EXERCISE PROMPT: Print, exactly and with both ends included, the lines below that run from the one containing "Write the bpy" to the one containing "random.seed(5)". Pictures are omitted.

STORED DATA:

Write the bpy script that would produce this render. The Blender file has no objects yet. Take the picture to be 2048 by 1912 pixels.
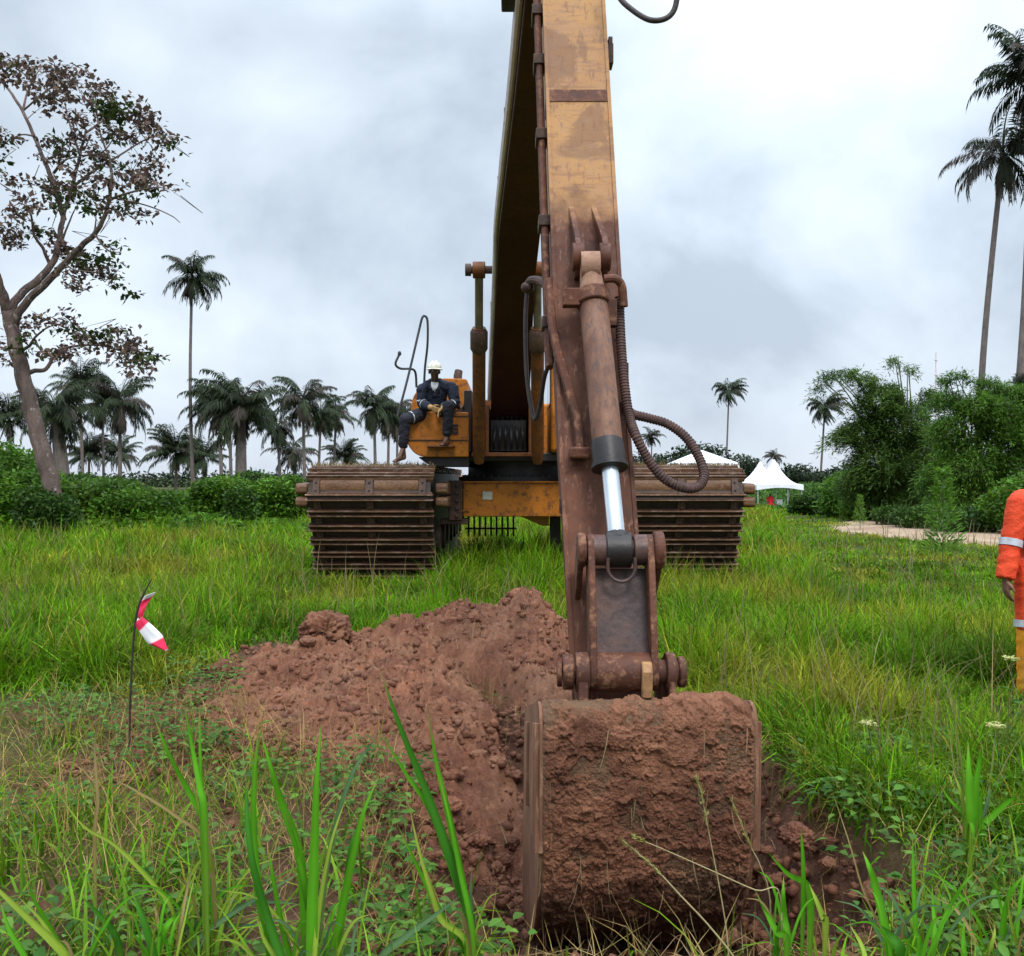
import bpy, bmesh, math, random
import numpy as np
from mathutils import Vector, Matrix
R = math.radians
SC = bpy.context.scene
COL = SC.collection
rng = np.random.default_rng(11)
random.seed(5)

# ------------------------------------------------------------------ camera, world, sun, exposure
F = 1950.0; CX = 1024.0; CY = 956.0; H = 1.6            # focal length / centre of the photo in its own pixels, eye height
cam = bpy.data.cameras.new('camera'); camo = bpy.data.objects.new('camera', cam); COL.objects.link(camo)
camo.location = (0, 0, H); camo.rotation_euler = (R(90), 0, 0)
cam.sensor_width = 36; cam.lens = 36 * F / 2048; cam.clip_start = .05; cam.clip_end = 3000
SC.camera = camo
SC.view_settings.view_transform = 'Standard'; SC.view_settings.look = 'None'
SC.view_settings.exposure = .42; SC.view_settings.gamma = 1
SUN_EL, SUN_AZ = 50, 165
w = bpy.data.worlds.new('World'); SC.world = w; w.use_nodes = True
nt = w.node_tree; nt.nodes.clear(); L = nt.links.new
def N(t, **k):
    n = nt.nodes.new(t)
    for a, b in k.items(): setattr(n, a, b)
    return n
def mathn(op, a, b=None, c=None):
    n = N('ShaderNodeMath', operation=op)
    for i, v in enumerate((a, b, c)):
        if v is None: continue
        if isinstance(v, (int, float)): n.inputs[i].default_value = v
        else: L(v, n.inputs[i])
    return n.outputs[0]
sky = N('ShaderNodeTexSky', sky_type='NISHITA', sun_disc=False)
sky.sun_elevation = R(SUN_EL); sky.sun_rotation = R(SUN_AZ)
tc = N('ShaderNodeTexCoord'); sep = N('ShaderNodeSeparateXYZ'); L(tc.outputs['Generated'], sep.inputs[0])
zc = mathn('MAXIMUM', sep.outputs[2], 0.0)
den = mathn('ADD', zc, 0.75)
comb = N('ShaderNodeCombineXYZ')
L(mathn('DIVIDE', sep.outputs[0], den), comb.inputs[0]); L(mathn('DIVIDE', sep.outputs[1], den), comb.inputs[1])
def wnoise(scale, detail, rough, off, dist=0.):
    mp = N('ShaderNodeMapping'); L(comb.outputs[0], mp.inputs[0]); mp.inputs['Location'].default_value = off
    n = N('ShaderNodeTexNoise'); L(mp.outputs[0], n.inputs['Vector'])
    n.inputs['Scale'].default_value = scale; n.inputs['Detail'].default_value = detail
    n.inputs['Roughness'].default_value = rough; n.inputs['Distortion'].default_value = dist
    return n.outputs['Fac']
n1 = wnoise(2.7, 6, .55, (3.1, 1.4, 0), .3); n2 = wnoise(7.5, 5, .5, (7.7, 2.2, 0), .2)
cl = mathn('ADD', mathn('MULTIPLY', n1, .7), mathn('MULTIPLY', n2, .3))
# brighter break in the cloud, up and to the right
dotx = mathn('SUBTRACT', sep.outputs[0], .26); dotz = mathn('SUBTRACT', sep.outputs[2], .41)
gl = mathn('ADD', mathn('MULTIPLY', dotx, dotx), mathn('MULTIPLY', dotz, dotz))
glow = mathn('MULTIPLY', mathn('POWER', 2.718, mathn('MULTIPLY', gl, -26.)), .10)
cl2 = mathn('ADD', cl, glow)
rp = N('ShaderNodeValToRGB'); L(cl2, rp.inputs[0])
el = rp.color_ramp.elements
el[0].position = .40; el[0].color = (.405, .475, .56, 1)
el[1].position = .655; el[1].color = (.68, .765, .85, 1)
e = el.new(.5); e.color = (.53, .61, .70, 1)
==
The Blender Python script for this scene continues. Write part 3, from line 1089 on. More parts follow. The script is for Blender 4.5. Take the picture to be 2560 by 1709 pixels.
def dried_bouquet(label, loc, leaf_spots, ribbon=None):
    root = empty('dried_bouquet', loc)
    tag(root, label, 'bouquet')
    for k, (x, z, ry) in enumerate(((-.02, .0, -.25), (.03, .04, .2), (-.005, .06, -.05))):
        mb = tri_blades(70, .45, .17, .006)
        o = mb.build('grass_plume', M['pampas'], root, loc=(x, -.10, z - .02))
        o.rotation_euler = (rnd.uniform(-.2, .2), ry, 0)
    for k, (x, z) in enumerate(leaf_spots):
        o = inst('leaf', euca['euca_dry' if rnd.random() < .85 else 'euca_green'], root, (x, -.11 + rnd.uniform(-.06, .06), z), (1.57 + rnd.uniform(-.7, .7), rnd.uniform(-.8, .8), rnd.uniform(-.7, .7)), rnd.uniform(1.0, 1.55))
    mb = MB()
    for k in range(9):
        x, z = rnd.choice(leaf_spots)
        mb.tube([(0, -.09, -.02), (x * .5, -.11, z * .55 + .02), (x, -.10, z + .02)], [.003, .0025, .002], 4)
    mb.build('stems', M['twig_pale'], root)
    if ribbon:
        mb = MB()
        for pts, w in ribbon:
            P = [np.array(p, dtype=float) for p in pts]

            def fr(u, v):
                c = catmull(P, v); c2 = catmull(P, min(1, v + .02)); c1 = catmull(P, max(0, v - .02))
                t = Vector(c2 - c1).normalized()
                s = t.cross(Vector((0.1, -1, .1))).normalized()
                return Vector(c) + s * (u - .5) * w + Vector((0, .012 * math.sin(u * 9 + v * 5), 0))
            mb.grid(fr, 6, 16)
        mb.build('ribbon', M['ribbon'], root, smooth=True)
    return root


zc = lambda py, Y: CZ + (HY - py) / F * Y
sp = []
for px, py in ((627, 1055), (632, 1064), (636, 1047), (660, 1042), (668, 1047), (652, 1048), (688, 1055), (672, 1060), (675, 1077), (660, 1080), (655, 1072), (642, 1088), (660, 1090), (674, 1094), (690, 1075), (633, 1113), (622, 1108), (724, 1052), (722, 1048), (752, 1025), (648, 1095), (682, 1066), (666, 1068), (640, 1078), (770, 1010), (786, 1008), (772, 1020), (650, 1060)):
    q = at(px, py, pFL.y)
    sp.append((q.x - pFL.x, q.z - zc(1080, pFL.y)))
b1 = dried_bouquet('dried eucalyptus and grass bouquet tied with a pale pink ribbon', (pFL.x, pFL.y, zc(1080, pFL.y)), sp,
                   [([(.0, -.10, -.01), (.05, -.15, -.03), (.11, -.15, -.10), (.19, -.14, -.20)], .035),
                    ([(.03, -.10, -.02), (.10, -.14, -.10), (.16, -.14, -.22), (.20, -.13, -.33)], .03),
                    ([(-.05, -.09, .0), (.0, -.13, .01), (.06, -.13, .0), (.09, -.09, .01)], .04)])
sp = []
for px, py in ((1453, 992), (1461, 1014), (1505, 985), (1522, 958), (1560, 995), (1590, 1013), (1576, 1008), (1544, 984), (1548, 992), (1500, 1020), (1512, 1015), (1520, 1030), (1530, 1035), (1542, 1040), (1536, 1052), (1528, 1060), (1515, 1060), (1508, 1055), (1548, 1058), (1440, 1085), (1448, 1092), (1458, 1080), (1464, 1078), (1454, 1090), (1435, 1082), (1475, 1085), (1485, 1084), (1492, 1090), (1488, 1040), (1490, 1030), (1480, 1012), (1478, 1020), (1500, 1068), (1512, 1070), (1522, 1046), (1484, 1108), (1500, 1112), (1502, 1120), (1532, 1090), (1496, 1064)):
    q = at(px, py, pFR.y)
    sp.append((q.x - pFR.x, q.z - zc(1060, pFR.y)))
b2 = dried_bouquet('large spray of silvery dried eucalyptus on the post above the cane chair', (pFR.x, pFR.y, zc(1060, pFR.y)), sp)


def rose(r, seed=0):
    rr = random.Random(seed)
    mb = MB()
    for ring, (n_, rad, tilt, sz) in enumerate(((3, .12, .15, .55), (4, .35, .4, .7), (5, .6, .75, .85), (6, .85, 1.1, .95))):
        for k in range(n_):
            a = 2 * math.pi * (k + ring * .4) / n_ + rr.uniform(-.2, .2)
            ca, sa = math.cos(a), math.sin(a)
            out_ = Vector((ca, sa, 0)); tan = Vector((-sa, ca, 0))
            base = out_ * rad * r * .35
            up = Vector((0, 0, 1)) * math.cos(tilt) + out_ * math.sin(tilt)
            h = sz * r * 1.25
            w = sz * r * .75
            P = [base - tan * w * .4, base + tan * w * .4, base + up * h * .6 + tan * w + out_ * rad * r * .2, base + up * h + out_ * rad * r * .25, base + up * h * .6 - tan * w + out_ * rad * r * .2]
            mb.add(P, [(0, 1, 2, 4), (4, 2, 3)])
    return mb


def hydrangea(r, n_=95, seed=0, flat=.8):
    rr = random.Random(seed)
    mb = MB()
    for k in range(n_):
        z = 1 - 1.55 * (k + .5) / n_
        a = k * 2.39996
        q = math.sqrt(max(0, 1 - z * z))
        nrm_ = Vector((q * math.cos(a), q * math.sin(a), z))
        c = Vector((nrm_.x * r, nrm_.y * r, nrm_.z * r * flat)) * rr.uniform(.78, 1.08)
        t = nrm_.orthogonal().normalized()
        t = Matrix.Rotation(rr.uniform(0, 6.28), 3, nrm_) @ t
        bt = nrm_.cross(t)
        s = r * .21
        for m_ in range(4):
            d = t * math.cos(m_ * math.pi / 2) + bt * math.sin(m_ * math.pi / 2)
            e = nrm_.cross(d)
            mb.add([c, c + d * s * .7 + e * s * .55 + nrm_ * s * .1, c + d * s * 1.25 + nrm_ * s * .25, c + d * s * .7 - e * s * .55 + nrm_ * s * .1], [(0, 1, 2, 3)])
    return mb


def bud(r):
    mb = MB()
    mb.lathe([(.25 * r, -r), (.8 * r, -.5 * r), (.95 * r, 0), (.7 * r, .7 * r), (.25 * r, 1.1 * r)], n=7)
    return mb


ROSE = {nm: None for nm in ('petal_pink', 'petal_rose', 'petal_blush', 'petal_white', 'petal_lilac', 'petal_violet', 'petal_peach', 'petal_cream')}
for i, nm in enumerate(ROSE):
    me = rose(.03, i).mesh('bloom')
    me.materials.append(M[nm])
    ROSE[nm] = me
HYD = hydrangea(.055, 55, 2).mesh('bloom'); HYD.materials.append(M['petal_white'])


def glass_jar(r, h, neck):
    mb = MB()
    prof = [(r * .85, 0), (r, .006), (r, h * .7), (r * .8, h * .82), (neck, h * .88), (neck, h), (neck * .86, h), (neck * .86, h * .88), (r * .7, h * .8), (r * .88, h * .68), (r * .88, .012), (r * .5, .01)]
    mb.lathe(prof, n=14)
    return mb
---
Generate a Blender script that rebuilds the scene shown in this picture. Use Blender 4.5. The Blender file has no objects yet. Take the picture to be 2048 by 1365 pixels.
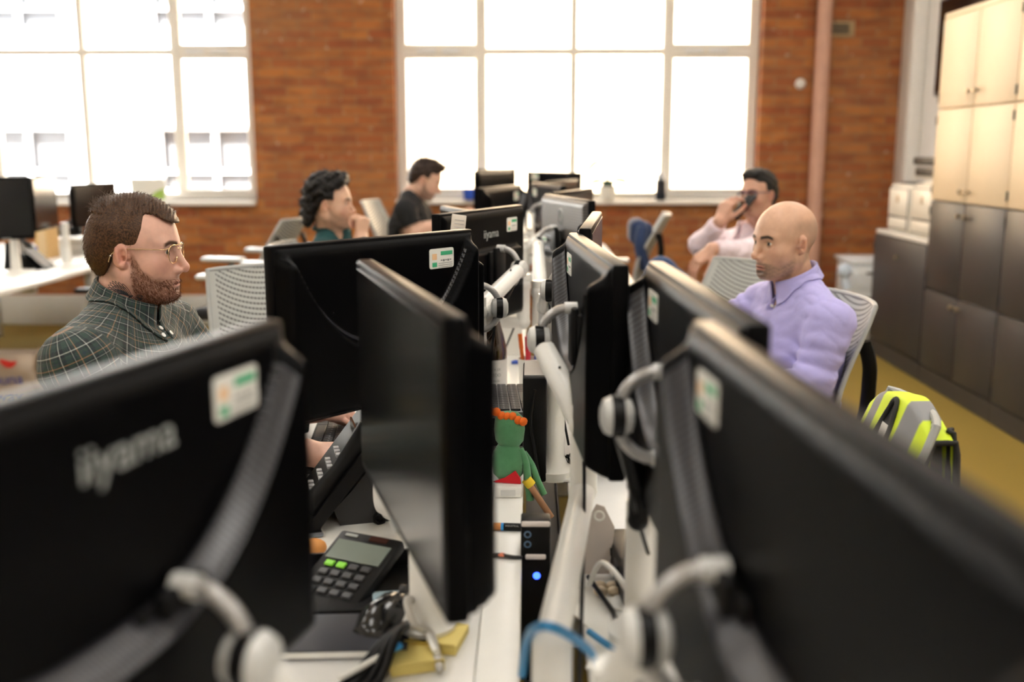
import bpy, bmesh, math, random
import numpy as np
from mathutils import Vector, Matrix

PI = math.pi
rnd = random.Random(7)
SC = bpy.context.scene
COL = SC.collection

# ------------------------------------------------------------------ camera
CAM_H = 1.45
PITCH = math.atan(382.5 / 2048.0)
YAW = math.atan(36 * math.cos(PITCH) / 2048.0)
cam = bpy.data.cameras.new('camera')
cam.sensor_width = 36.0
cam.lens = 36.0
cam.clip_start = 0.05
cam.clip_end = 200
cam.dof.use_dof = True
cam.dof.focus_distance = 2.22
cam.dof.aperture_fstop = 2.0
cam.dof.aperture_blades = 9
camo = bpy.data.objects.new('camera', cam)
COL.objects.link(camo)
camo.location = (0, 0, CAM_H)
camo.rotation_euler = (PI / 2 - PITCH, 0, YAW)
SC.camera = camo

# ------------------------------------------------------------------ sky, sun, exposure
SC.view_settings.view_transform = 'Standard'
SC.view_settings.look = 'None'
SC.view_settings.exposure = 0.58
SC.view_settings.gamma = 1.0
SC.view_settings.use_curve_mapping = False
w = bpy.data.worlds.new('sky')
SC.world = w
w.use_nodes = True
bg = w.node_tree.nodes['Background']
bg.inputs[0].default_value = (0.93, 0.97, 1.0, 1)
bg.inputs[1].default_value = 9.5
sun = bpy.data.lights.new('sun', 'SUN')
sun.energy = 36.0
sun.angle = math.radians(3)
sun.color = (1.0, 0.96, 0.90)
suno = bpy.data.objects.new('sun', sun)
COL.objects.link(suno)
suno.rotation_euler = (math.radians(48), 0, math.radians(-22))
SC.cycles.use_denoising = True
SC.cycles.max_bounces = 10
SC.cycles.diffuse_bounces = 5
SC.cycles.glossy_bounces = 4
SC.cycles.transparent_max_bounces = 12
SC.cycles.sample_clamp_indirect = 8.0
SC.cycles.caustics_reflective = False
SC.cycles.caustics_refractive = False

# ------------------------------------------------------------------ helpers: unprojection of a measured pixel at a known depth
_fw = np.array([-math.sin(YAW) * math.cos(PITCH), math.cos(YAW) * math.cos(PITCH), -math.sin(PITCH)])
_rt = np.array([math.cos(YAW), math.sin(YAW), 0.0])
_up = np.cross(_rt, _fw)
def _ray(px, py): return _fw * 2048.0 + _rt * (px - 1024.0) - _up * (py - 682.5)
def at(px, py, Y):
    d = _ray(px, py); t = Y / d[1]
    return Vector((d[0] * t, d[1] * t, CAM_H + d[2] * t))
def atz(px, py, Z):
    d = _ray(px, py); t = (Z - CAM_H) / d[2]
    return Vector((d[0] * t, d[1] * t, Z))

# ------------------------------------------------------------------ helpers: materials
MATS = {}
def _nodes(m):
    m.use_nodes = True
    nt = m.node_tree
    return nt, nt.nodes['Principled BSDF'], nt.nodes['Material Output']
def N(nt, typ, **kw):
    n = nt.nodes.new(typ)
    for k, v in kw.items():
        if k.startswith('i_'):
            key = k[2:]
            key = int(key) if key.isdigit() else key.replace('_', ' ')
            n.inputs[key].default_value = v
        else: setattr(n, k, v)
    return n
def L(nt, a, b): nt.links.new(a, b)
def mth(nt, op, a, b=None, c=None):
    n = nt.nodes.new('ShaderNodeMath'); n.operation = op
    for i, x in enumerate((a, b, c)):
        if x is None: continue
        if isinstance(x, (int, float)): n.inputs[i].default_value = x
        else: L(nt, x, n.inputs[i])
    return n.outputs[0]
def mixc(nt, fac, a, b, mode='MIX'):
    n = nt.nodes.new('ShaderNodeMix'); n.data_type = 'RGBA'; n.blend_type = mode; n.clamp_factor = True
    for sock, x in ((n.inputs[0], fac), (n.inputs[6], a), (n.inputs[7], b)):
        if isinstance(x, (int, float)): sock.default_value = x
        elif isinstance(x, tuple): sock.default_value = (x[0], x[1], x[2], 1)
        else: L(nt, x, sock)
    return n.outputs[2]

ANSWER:
Write the bpy script that would produce this render. The Blender file has no objects yet. Take the picture to be 2048 by 1912 pixels.
import bpy, bmesh, math, random
import numpy as np
from mathutils import Vector, Matrix
R = math.radians
SC = bpy.context.scene
COL = SC.collection
rng = np.random.default_rng(11)
random.seed(5)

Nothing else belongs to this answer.